O Brasil começa com um gesto de generosidade invertida: civilizar os
índios, explorando sua mão de obra e obrigando-os a converter suas almas
a uma religião que lhes era estranha. Depois de quatro séculos, o
Brasil começou a ser generoso com os escravos africanos: fez a Lei do
Ventre Livre. Os filhos de escravos seriam libertos, mas as mães
continuavam escravas. Houve generosidade também com os velhos escravos,
quando já não poderiam mais trabalhar.
A Lei Áurea foi outra de nossas generosidades: os escravos já não
poderiam ser vendidos nem obrigados ao trabalho forçado, mas não lhes
demos terra para produzir a própria comida nem escolas a seus filhos.
Mais recentemente, quase no quinto centenário da existência do país,
fomos generosos estabelecendo um salário mínimo. Mas tão mínimo que
sempre foi insuficiente para cobrir os custos básicos dos serviços e dos
bens essenciais. Para não ficar sem trabalhadores, houve outra
generosidade: o vale-refeição. As famílias ficavam sem comida, mas os
trabalhadores recebiam a comida que o salário não permitia.
Durante a escravidão, fomos generosos oferecendo “casa” para os
escravos: as senzalas fétidas e insalubres.
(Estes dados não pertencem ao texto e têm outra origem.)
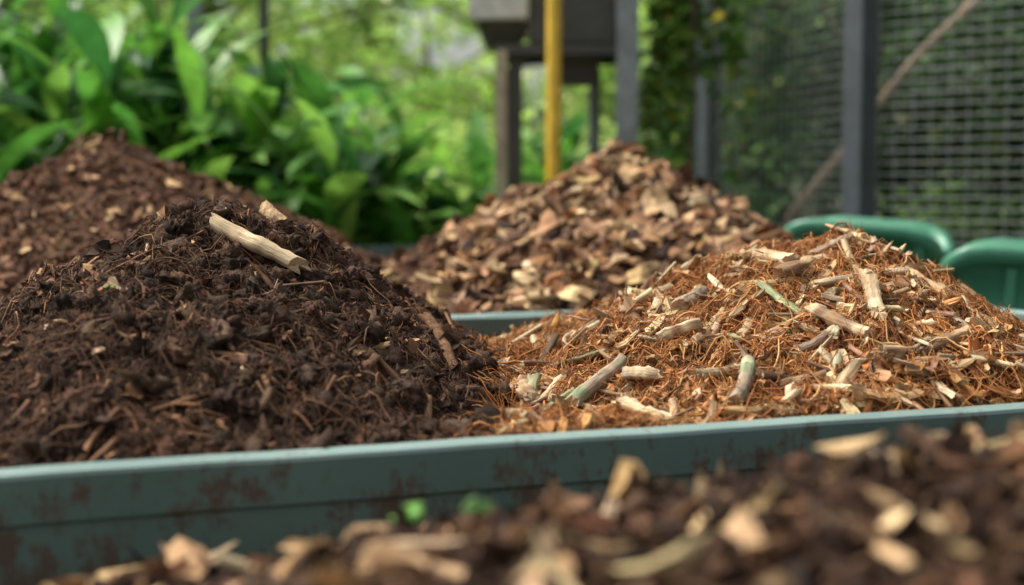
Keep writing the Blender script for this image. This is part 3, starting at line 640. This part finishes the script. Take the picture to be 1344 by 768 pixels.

Quando a industrialização
pôs os trabalhadores morando distante do lugar do trabalho e o salário
não permitia pagar a passagem de ônibus, oferecemos, generosamente, o
vale-transporte, mesmo que, no fim de semana, ele e a família não
pudessem visitar parentes ou passear no centro da cidade.
GENEROSIDADE
Temos sido generosos ao oferecermos uma renúncia fiscal no cálculo do
Imposto de Renda para financiar escolas particulares, dos filhos de
ricos, num valor superior ao gasto médio anual por criança na escola
pública, dos filhos dos pobres.
Generosamente, oferecemos Bolsa Família, mas não nos comprometemos em
emancipar os pobres da necessidade de bolsas. Generosamente, não
oferecemos creches e pré-escolas para nossas crianças, provocando
desespero em milhares de mães.
Generosamente, oferecemos também cotas para facilitar o ingresso de
jovens negros na universidade, mas não fazemos o esforço necessário para
erradicar o analfabetismo, que tortura cerca de 11 milhões de
brasileiros, em sua grande maioria, negros e pardos.
Somos generosos facilitando o endividamento das famílias da classe C
para comprar carros a serem pagos em até cem meses, sem IPI, mas não
eliminamos impostos sobre a cesta básica nem melhoramos o transporte
público para todas as classes, inclusive a D e a E.
Nossa generosidade chega ao cúmulo de gastarmos muitos bilhões de
reais para fazer no Brasil a Copa e a Olimpíada, às quais nossos pobres
vão assistir pela televisão, e não adotamos o compromisso de investir os
royalties do petróleo na educação de nossas futuras gerações.
Somos um país coerente com cinco séculos de generosidade seletiva invertida ou pervertida.